To learn, you must love discipline; it is stupid to hate correction. (Proverbs 12:1)
As a student in school, we received grades or 'marks'. Those papers were returned with positive 'scores' or some negative ones depending on how the teacher noted your work. The goal of a positive grade was to give credit where credit was due. The goal of any negative grade was always to encourage the student to do better the next time. In other words, to correct what was done wrong, learning from it as you did. Those grades were a bit of 'discipline' designed to get us 'motivated' to do better.
When God corrects us, he isn't trying to point out what we did wrong. He is attempting to get us to see we can do better if we embrace what he is trying to teach us. The teacher in the classroom doesn't want the student to fail. The teacher wants the student to learn to love the lesson and get something out of it they can use throughout their life's journey. Why would God be any different in his lessons?

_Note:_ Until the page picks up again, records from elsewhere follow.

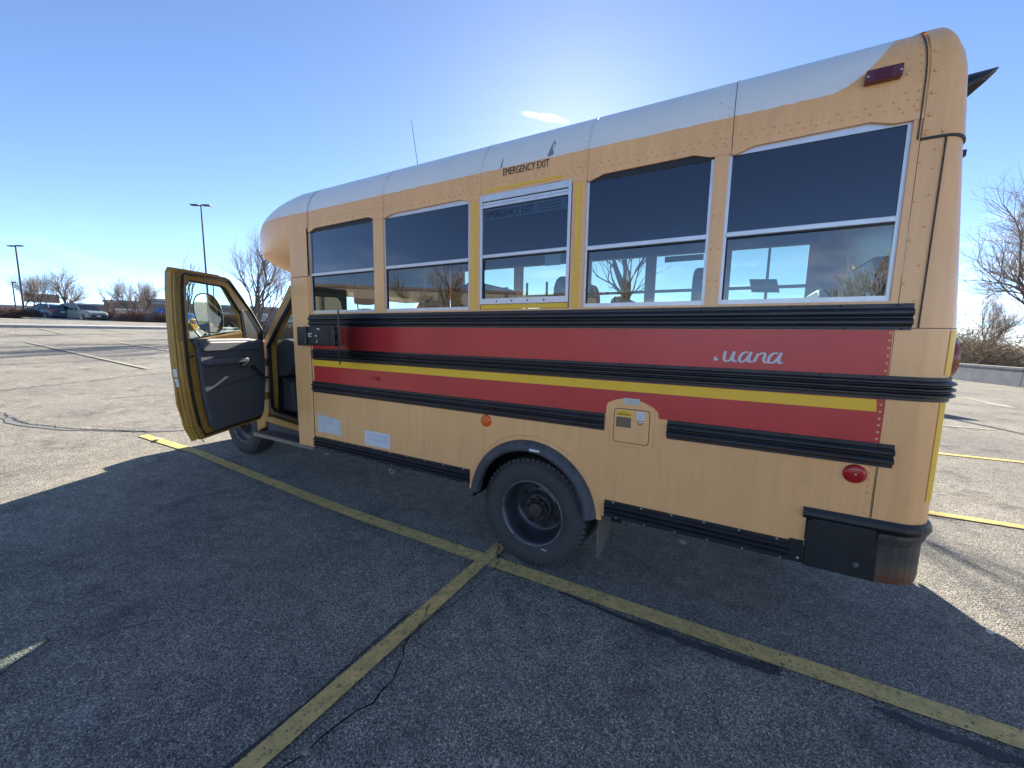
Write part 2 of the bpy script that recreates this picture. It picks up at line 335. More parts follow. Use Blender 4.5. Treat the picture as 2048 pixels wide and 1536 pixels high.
# ------------------------------------------------------------ ground
def asphalt():
    m = bpy.data.materials.new('old asphalt'); m.use_nodes = True
    n = m.node_tree.nodes; l = m.node_tree.links; b = n['Principled BSDF']
    t = n.new('ShaderNodeTexCoord'); P = t.outputs['Object']
    def noise(sc, det=3, ro=.6):
        a = n.new('ShaderNodeTexNoise'); a.inputs['Scale'].default_value = sc; a.inputs['Detail'].default_value = det; a.inputs['Roughness'].default_value = ro; l.new(P, a.inputs['Vector']); return a.outputs['Fac']
    def ramp(s, *st):
        r = n.new('ShaderNodeValToRGB'); e = r.color_ramp.elements
        e[0].position, e[0].color = st[0][0], (*st[0][1], 1); e[1].position, e[1].color = st[-1][0], (*st[-1][1], 1)
        for p, c in st[1:-1]: k = e.new(p); k.color = (*c, 1)
        l.new(s, r.inputs[0]); return r.outputs[0]
    def mix(f, a, c, bt='MIX'):
        q = n.new('ShaderNodeMixRGB'); q.blend_type = bt
        for i, v in enumerate((f, a, c)):
            if isinstance(v, (int, float)): q.inputs[i].default_value = v
            elif isinstance(v, tuple): q.inputs[i].default_value = (*v, 1)
            else: l.new(v, q.inputs[i])
        return q.outputs[0]
    vo = n.new('ShaderNodeTexVoronoi'); vo.inputs['Scale'].default_value = 165; l.new(P, vo.inputs['Vector'])
    sepc = n.new('ShaderNodeSeparateColor'); l.new(vo.outputs['Color'], sepc.inputs[0])
    stones = ramp(sepc.outputs[0], (0.0, (.20, .19, .17)), (0.45, (.35, .325, .275)), (0.85, (.52, .475, .39)), (1.0, (.84, .78, .66)))
    edge = ramp(vo.outputs['Distance'], (0.35, (1, 1, 1)), (0.75, (.35, .35, .36)))
    c = mix(1.0, stones, edge, 'MULTIPLY')
    med = ramp(noise(9, 5, .7), (.3, (.72, .72, .73)), (.7, (1.22, 1.2, 1.16)))
    c = mix(1.0, c, med, 'MULTIPLY')
    big = ramp(noise(.55, 6, .62), (.32, (.74, .75, .77)), (.68, (1.22, 1.20, 1.14)))
    c = mix(1.0, c, big, 'MULTIPLY')
    st_ = ramp(noise(1.6, 7, .68), (.55, (1, 1, 1)), (.70, (.50, .50, .52)))       # oil stains and damp patches
    c = mix(1.0, c, st_, 'MULTIPLY')
    sc = ramp(noise(3.1, 8, .75), (.58, (0, 0, 0)), (.74, (.5, .5, .5))); c = mix(sc, c, (.52, .50, .46))   # pale scuffs
    l.new(c, b.inputs['Base Color']); b.inputs['Roughness'].default_value = 0.88; b.inputs['Specular IOR Level'].default_value = 0.35
    bp = n.new('ShaderNodeBump'); bp.inputs['Strength'].default_value = 0.9; bp.inputs['Distance'].default_value = 0.006
    inv = n.new('ShaderNodeMath'); inv.operation = 'SUBTRACT'; inv.inputs[0].default_value = 1; l.new(vo.outputs['Distance'], inv.inputs[1])
    ad = n.new('ShaderNodeMath'); ad.operation = 'MULTIPLY_ADD'; l.new(sepc.outputs[1], ad.inputs[0]); ad.inputs[1].default_value = .8; l.new(inv.outputs[0], ad.inputs[2])
    l.new(ad.outputs[0], bp.inputs['Height']); l.new(bp.outputs[0], b.inputs['Normal'])
    return m
m_asph = asphalt()
m_tar = mat('tar seal', (0.022, 0.023, 0.026), 0.55, var=0.3, vs=20, bump=0.5, bs=70)
m_crack = mat('crack', (0.008, 0.008, 0.008), 0.9)
m_conc = mat('concrete', (0.36, 0.35, 0.33), 0.85, var=0.25, vs=4, bump=0.15, bs=50)
m_concd = mat('weathered concrete barrier', (0.20, 0.21, 0.22), 0.85, var=0.25, vs=3, bump=0.15, bs=40)
m_dirt = mat('dry mulch', (0.20, 0.15, 0.11), 0.95, var=0.4, vs=3, bump=0.5, bs=20)

def worn_paint(name, col, thr=0.36):
    m = bpy.data.materials.new(name); m.use_nodes = True
    n = m.node_tree.nodes; l = m.node_tree.links; b = n['Principled BSDF']; t = n.new('ShaderNodeTexCoord')
    def noise(sc, det=5, ro=.7):
        a = n.new('ShaderNodeTexNoise'); a.inputs['Scale'].default_value = sc; a.inputs['Detail'].default_value = det; a.inputs['Roughness'].default_value = ro; l.new(t.outputs['Object'], a.inputs['Vector']); return a.outputs['Fac']
    r = n.new('ShaderNodeValToRGB'); e = r.color_ramp.elements; l.new(noise(14), r.inputs[0])
    e[0].position = .35; e[0].color = (col[0]*.62, col[1]*.62, col[2]*.7, 1); e[1].position = .7; e[1].color = (*col, 1)
    r2 = n.new('ShaderNodeValToRGB'); e = r2.color_ramp.elements; l.new(noise(55, 6, .75), r2.inputs[0]); e[0].position = thr; e[1].position = thr+.05
    mi = n.new('ShaderNodeMixRGB'); l.new(r2.outputs[0], mi.inputs[0]); mi.inputs[1].default_value = (.05, .048, .046, 1); l.new(r.outputs[0], mi.inputs[2]); l.new(mi.outputs[0], b.inputs['Base Color'])
    b.inputs['Roughness'].default_value = .8
    bp = n.new('ShaderNodeBump'); bp.inputs['Strength'].default_value = .6; bp.inputs['Distance'].default_value = .005; l.new(noise(110, 3, .6), bp.inputs['Height']); l.new(bp.outputs[0], b.inputs['Normal'])
    return m
m_line = worn_paint('worn yellow line', (0.95, 0.63, 0.20), .38)
m_lineb = worn_paint('bright yellow line', (0.80, 0.58, 0.16), .36)
m_linew = worn_paint('pale line', (0.45, 0.42, 0.30), .36)

xs = [-900, -500, -300, -200, -140, -100, -80, -60, -50, -45, -42]+[-40+i for i in range(0, 38)]+[-2+i*.25 for i in range(4)]+[-1, 0, 3, 8, 20, 60, 150, 400, 900]
xs = sorted(set(xs)); ys = [-900, -300, -100, -40, -15, 0, 15, 40, 100, 300, 900]
g = MB().grid([[(x, y, gz(x)) for y in ys] for x in xs])
tag(g.build('ground', m_asph, smooth=True), kind='structure')

def ribbon(pts, w0, lift, w1=None, jag=0.0, sub=0.35):
    """flat strip following ground points (x, y)"""
    b = MB(); P = []
    for i in range(len(pts)-1):
        a, c = Vector(pts[i]), Vector(pts[i+1]); n = max(1, int((c-a).length/sub))
        for k in range(n): P.append(a+(c-a)*k/n)
    P.append(Vector(pts[-1])); rows = []; m = len(P)
    for i, p in enumerate(P):
        d = (P[min(i+1, m-1)]-P[max(i-1, 0)]).normalized(); nn = Vector((-d.y, d.x)); ww = (w0+(w1-w0)*i/(m-1) if w1 is not None else w0)/2
        ja = [1+random.uniform(-jag, jag) for _ in range(2)]
        rows.append([(p.x+nn.x*ww*ja[0], p.y+nn.y*ww*ja[0], gz(p.x+nn.x*ww)+lift), (p.x-nn.x*ww*ja[1], p.y-nn.y*ww*ja[1], gz(p.x-nn.x*ww)+lift)])
    return b.grid(rows)
# painted lines
def line(pts, w0, m, lift=0.008, jag=0.03, **k):
    return tag(ribbon(pts, w0, lift, jag=jag, sub=0.12).build('painted_line', m), kind='structure', **k)
line([(-2.88, -0.075), (-0.2, -0.075), (1.08, -0.065), (2.3, -0.045), (3.4, -0.02)], .112, m_line)
line([(-5.5, -0.20), (-4.25, -0.085), (-2.88, -0.080)], .105, m_lineb)
line([(-0.27, -2.9), (-0.275, -1.6), (-0.265, 0.14)], .092, m_line, lift=0.012)
for a, c in (((-21.1, 1.65), (-12.1, 2.03)), ((-20.9, 3.99), (-12.2, 4.45)), ((-30.0, 3.70), (-25.9, 3.6)), ((-30.0, 6.08), (-25.9, 6.05)), ((-30.0, 8.6), (-25.9, 8.55)),
             ((-21.0, 6.5), (-12.3, 6.9)), ((-20.9, 9.0), (-12.3, 9.4)), ((-30, 11), (-26, 11)), ((-30, 13.5), (-26, 13.5)), ((-30, 1.2), (-26, 1.2))):
    line([a, c], .11, m_linew, lift=0.02)
line([(2.4, 2.6), (3.39, 2.66), (6.2, 2.75)], .10, m_lineb)
line([(1.9, 5.25), (4.58, 5.43), (8.2, 5.6)], .10, m_lineb)
line([(2.4, 7.9), (5.37, 8.08)], .10, m_linew)
for i in range(4): line([(-7+i*.1, 2.65+2.65*i), (-3.8, 2.65+2.65*i)], .10, m_linew)
# pale arrow far right
ar = MB().add([(7.0, 13.9, .008), (7.15, 13.9, .008), (7.22, 12.6, .008), (7.07, 12.6, .008), (6.93, 12.6, .008), (7.36, 12.6, .008), (7.25, 11.9, .008)], [(0, 1, 2, 3), (4, 5, 6)])
tag(ar.build('painted_arrow', m_linew), kind='structure')
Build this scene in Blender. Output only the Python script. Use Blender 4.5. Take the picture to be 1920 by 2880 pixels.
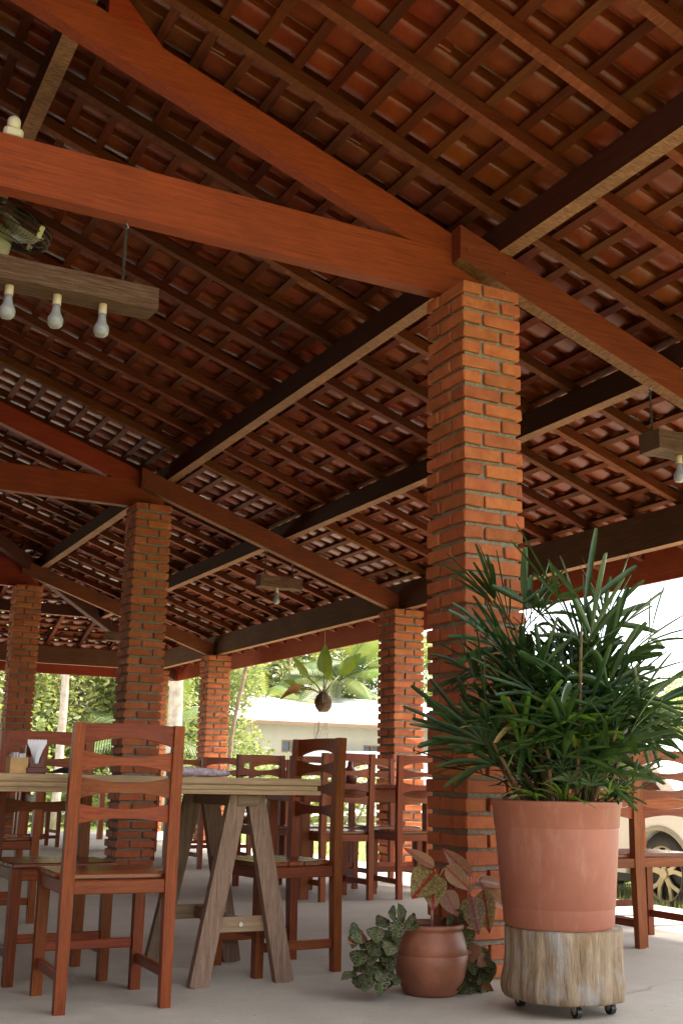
import bpy, math, random
from mathutils import Vector, Matrix, Euler
R = random.Random(7)
for o in list(bpy.data.objects): bpy.data.objects.remove(o)
S = bpy.context.scene
C = S.collection

# ------------------------------------------------------------------ camera, sky, sun, exposure
PITCH, YAW, ROLL = 0.2340, 0.4698, 0.0192
cf = Vector((math.sin(YAW)*math.cos(PITCH), math.cos(YAW)*math.cos(PITCH), math.sin(PITCH)))
cr0 = Vector((math.cos(YAW), -math.sin(YAW), 0)); cu0 = cr0.cross(cf)
cr = cr0*math.cos(ROLL)+cu0*math.sin(ROLL); cu = -cr0*math.sin(ROLL)+cu0*math.cos(ROLL)
CAM = Vector((0, 0, 0.8))
cam = bpy.data.cameras.new('camera'); co = bpy.data.objects.new('camera', cam); C.objects.link(co)
m = Matrix((cr, cu, -cf)).transposed().to_4x4(); m.translation = CAM; co.matrix_world = m
cam.sensor_fit = 'VERTICAL'; cam.sensor_height = 36; cam.sensor_width = 24; cam.lens = 39.67
cam.clip_start = 0.05; cam.clip_end = 600
S.camera = co
W = bpy.data.worlds.new('World'); S.world = W; W.use_nodes = True
SUN_EL, SUN_AZ = math.radians(62), math.radians(98)      # azimuth clockwise from +Y
nt = W.node_tree; nt.nodes.clear()
wo = nt.nodes.new('ShaderNodeOutputWorld'); bg = nt.nodes.new('ShaderNodeBackground'); sk = nt.nodes.new('ShaderNodeTexSky')
sk.sky_type = 'NISHITA'; sk.sun_disc = False; sk.sun_elevation = SUN_EL; sk.sun_rotation = SUN_AZ
sk.air_density = 1.0; sk.dust_density = 2.0; sk.ozone_density = 1.0
bg.inputs[1].default_value = 0.135
hs = nt.nodes.new('ShaderNodeHueSaturation'); hs.inputs['Saturation'].default_value = 0.35      # hazy white sky
nt.links.new(sk.outputs[0], hs.inputs['Color']); nt.links.new(hs.outputs[0], bg.inputs[0]); nt.links.new(bg.outputs[0], wo.inputs[0])
sl = bpy.data.lights.new('sun', 'SUN'); so = bpy.data.objects.new('sun', sl); C.objects.link(so)
sl.energy = 4.2; sl.angle = math.radians(4); sl.color = (1, 0.93, 0.80)
sd = Vector((math.sin(SUN_AZ)*math.cos(SUN_EL), math.cos(SUN_AZ)*math.cos(SUN_EL), math.sin(SUN_EL)))
so.rotation_euler = sd.to_track_quat('Z', 'Y').to_euler()
S.view_settings.view_transform = 'Standard'; S.view_settings.look = 'None'
S.view_settings.exposure = 2.38; S.view_settings.gamma = 1
S.render.engine = 'CYCLES'
S.cycles.max_bounces = 10; S.cycles.diffuse_bounces = 6

# ------------------------------------------------------------------ materials
def srgb(r, g, b):
    f = lambda c: (c/255/12.92 if c/255 <= .04045 else ((c/255+.055)/1.055)**2.4)
    return (f(r), f(g), f(b), 1)
MATS = {}
def newmat(name, rough=.6, spec=.5):
    mt = bpy.data.materials.new(name); mt.use_nodes = True
    b = mt.node_tree.nodes['Principled BSDF']
    b.inputs['Roughness'].default_value = rough; b.inputs['Specular IOR Level'].default_value = spec
    MATS[name] = mt
    return mt, mt.node_tree, b
def N(t, typ, **kw):
    n = t.nodes.new(typ)
    for k, v in kw.items():
        if k.startswith('i_'):
            key = k[2:]; key = int(key) if key.isdigit() else key.replace('_', ' ')
            n.inputs[key].default_value = v
        else: setattr(n, k, v)
    return n
def ramp(t, fac, stops):
    n = t.nodes.new('ShaderNodeValToRGB'); e = n.color_ramp.elements
    while len(e) < len(stops): e.new(.5)
    for x, (p, c) in zip(e, stops): x.position = p; x.color = c if len(c) == 4 else (*c, 1)
    t.links.new(fac, n.inputs[0]); return n.outputs[0]
def coords(t, scale=(1, 1, 1), rnd=True, src='Object'):
    tc = N(t, 'ShaderNodeTexCoord'); mp = N(t, 'ShaderNodeMapping'); mp.inputs['Scale'].default_value = scale
    t.links.new(tc.outputs[src], mp.inputs[0])
    if rnd:
        oi = N(t, 'ShaderNodeObjectInfo'); mu = N(t, 'ShaderNodeMath', operation='MULTIPLY'); mu.inputs[1].default_value = 37
        t.links.new(oi.outputs['Random'], mu.inputs[0]); t.links.new(mu.outputs[0], mp.inputs['Location'])
    return mp.outputs[0]
def noise(t, vec, scale, detail=4, rough=.55, dist=0):
    n = N(t, 'ShaderNodeTexNoise'); n.inputs['Scale'].default_value = scale; n.inputs['Detail'].default_value = detail
    n.inputs['Roughness'].default_value = rough; n.inputs['Distortion'].default_value = dist
    t.links.new(vec, n.inputs['Vector']); return n.outputs[0]
def mix(t, fac, a, b, mode='MIX'):
    n = N(t, 'ShaderNodeMix', data_type='RGBA', blend_type=mode)
    for sock, v in ((n.inputs[0], fac), (n.inputs[6], a), (n.inputs[7], b)):
        if hasattr(v, 'is_linked') or hasattr(v, 'links'): t.links.new(v, sock)
        else: sock.default_value = v
    return n.outputs[2]
def bump(t, b, h, strength=.3, dist=.005):
    n = N(t, 'ShaderNodeBump'); n.inputs['Strength'].default_value = strength; n.inputs['Distance'].default_value = dist
    t.links.new(h, n.inputs['Height']); t.links.new(n.outputs[0], b.inputs['Normal'])
def varied(t, col, amt=.25, hue=.02):
    oi = N(t, 'ShaderNodeObjectInfo'); h = N(t, 'ShaderNodeHueSaturation')
    mr = N(t, 'ShaderNodeMapRange'); mr.inputs['To Min'].default_value = 1-amt; mr.inputs['To Max'].default_value = 1+amt
    t.links.new(oi.outputs['Random'], mr.inputs[0]); t.links.new(mr.outputs[0], h.inputs['Value'])
    mu = N(t, 'ShaderNodeMath', operation='MULTIPLY'); mu.inputs[1].default_value = 7.31
    fr = N(t, 'ShaderNodeMath', operation='FRACT'); mh = N(t, 'ShaderNodeMapRange')
    mh.inputs['To Min'].default_value = .5-hue; mh.inputs['To Max'].default_value = .5+hue
    t.links.new(oi.outputs['Random'], mu.inputs[0]); t.links.new(mu.outputs[0], fr.inputs[0]); t.links.new(fr.outputs[0], mh.inputs[0])
    t.links.new(mh.outputs[0], h.inputs['Hue'])
    t.links.new(col, h.inputs['Color']); return h.outputs[0]
def wood(name, c0, c1, c2, axis='X', rough=.45, amt=.12, stretch=22, bmp=.3, spec=.5, scale=4.0, dirt=None):
    mt, t, b = newmat(name, rough, spec)
    sc = [stretch]*3; sc['XYZ'.index(axis)] = 1.0
    v = coords(t, sc)
    n1 = noise(t, v, scale, 8, .68, .5); n2 = noise(t, v, scale*6, 4, .75)
    v2 = coords(t, (1, 1, 1)); n3 = noise(t, v2, 2.2, 3)
    c = ramp(t, n1, [(.28, c0), (.52, c1), (.78, c2)])
    c = mix(t, .35, c, ramp(t, n2, [(.35, (.45, .42, .4)), (.65, (1.15, 1.15, 1.15))]), 'MULTIPLY')
    c = mix(t, .5, c, ramp(t, n3, [(.3, (.7, .68, .66)), (.7, (1.2, 1.2, 1.2))]), 'MULTIPLY')
    vk = coords(t, [x_*2.2 if x_ > 1 else .8 for x_ in sc]); n4 = noise(t, vk, scale*1.3, 3, .5, .3); c = mix(t, ramp(t, n4, [(.30, (.65,)*3), (.36, (0, 0, 0))]), c, (.03, .012, .006, 1))      # checks
    if dirt: c = mix(t, ramp(t, n3, [(.5, (0, 0, 0)), (.75, (1, 1, 1))]), c, dirt)
    t.links.new(varied(t, c, amt, .008), b.inputs['Base Color'])
    r = ramp(t, n2, [(.3, (rough-.1,)*3), (.7, (rough+.12,)*3)]); t.links.new(r, b.inputs['Roughness'])
    bump(t, b, n2, bmp, .004)
    return mt
BW = ((.170, .021, .0055), (.255, .034, .0085), (.34, .052, .0135))
for ax in 'XY': wood('beam_wood_'+ax, *BW, axis=ax, rough=.6, spec=.22)
for ax in 'X': wood('rafter_sawn_X', (.10, .026, .009), (.16, .045, .016), (.23, .075, .030), axis='Y', rough=.8, spec=.2, bmp=.8, amt=.3, stretch=5, scale=10)
wood('veranda_wood_X', (.105, .021, .0055), (.165, .036, .009), (.235, .058, .015), axis='X', rough=.6, spec=.22, dirt=(.05, .018, .008, 1))
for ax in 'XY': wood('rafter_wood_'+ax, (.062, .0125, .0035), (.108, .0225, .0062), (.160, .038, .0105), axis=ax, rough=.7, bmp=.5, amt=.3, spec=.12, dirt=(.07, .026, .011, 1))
for ax in 'XYZ': wood('chair_wood_'+ax, (.120, .0235, .0055), (.215, .047, .0105), (.315, .083, .019), axis=ax, rough=.36, amt=.2, scale=5, spec=.2)
wood('seat_wood_X', (.11, .024, .006), (.19, .044, .011), (.27, .075, .019), axis='X', rough=.2, amt=.2, scale=5, spec=.6, bmp=.12)
for ax in 'XYZ': wood('grey_wood_'+ax, (.14, .088, .055), (.27, .175, .115), (.40, .28, .195), axis=ax, rough=.8, bmp=.7, scale=6, spec=.25)
for ax in 'XZ': wood('plank_wood_'+ax, (.21, .122, .060), (.35, .222, .118), (.46, .325, .195), axis=ax, rough=.65, bmp=.4, scale=5)
for ax in 'XY':
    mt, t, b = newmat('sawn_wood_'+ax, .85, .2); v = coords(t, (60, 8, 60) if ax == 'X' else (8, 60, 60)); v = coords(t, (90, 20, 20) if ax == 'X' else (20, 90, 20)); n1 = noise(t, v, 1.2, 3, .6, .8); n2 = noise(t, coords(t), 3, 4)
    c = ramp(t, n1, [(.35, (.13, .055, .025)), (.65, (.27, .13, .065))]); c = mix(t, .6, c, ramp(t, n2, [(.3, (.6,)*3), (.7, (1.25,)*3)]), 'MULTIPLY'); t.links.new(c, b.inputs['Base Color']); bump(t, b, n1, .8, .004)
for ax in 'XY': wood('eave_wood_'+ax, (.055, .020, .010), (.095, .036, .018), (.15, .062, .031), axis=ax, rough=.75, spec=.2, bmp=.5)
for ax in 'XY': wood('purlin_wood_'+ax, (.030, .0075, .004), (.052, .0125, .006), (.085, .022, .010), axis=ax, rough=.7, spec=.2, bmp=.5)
wood('old_beam_X', (.05, .022, .012), (.135, .068, .040), (.25, .165, .115), axis='X', rough=.85, bmp=1, scale=7, stretch=20, spec=.2)
def stumpmat():
    mt, t, b = newmat('stump_wood', .9, .2)
    v = coords(t, (11, 11, 1.8)); n1 = noise(t, v, 2.4, 7, .7, .6); v2 = coords(t, (34, 34, 3)); n2 = noise(t, v2, 3, 6, .75, .5); v3 = coords(t, (4, 4, 2.2)); n3 = noise(t, v3, 2.6, 5, .6)
    c = ramp(t, n1, [(.26, (.12, .075, .045)), (.42, (.29, .20, .122)), (.58, (.40, .30, .20)), (.76, (.52, .46, .385))])
    c = mix(t, ramp(t, n2, [(.30, (.75,)*3), (.42, (0, 0, 0))]), c, (.10, .055, .03, 1))
    c = mix(t, ramp(t, n3, [(.55, (0, 0, 0)), (.7, (.6,)*3)]), c, (.37, .19, .08, 1))
    c = mix(t, ramp(t, n3, [(.34, (.7,)*3), (.46, (0, 0, 0))]), c, (.40, .375, .35, 1))
    t.links.new(c, b.inputs['Base Color']); bump(t, b, n2, 1., .012)
stumpmat()
def brickmat():
    mt, t, b = newmat('brick', .75, .3)
    v = coords(t, (1, 1, 1)); n1 = noise(t, v, 14, 5, .65); v2 = coords(t, (40, 40, 6)); n2 = noise(t, v2, 3, 4, .7)
    c = ramp(t, n1, [(.25, (.265, .062, .0185)), (.5, (.36, .092, .029)), (.75, (.44, .13, .045))])
    c = mix(t, ramp(t, n2, [(.58, (0, 0, 0)), (.74, (.55,)*3)]), c, (.50, .22, .11, 1))
    t.links.new(varied(t, c, .20, .004), b.inputs['Base Color']); bump(t, b, n2, .5, .004)
brickmat()
def simple(name, col, rough=.6, var=.15, sc=8, bmp=.2, spec=.5, ov=0., metal=0., det=5):
    mt, t, b = newmat(name, rough, spec); v = coords(t); n = noise(t, v, sc, det)
    lo = tuple(x*(1-var) for x in col[:3]); hi = tuple(min(1, x*(1+var)) for x in col[:3])
    c = ramp(t, n, [(.3, lo), (.7, hi)])
    if ov: c = varied(t, c, ov, .015)
    t.links.new(c, b.inputs['Base Color']); b.inputs['Metallic'].default_value = metal
    if bmp: bump(t, b, n, bmp, .004)
    return mt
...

He wants us to get something out of each correction. Why? He wants us to take the 'lesson learned' with us along our path for the next time we need to put it into practice. No lesson is ever of value until it is put into practice. We learned a lot of math in school, but the most common of addition and subtraction are the ones we actually 'use' in life. We might not use all those theorems we learned in geometry, but we do know if we want to double a recipe, we multiply everything by two.
To learn - that is the real goal of all correction. Love discipline - that seems like an oxymoron to some, but if we want our actions to actually change, we need to learn to love it. It is the most important action required for change. Embracing correction is the step that takes the lesson to the level we can actually use it time and time again. Just sayin!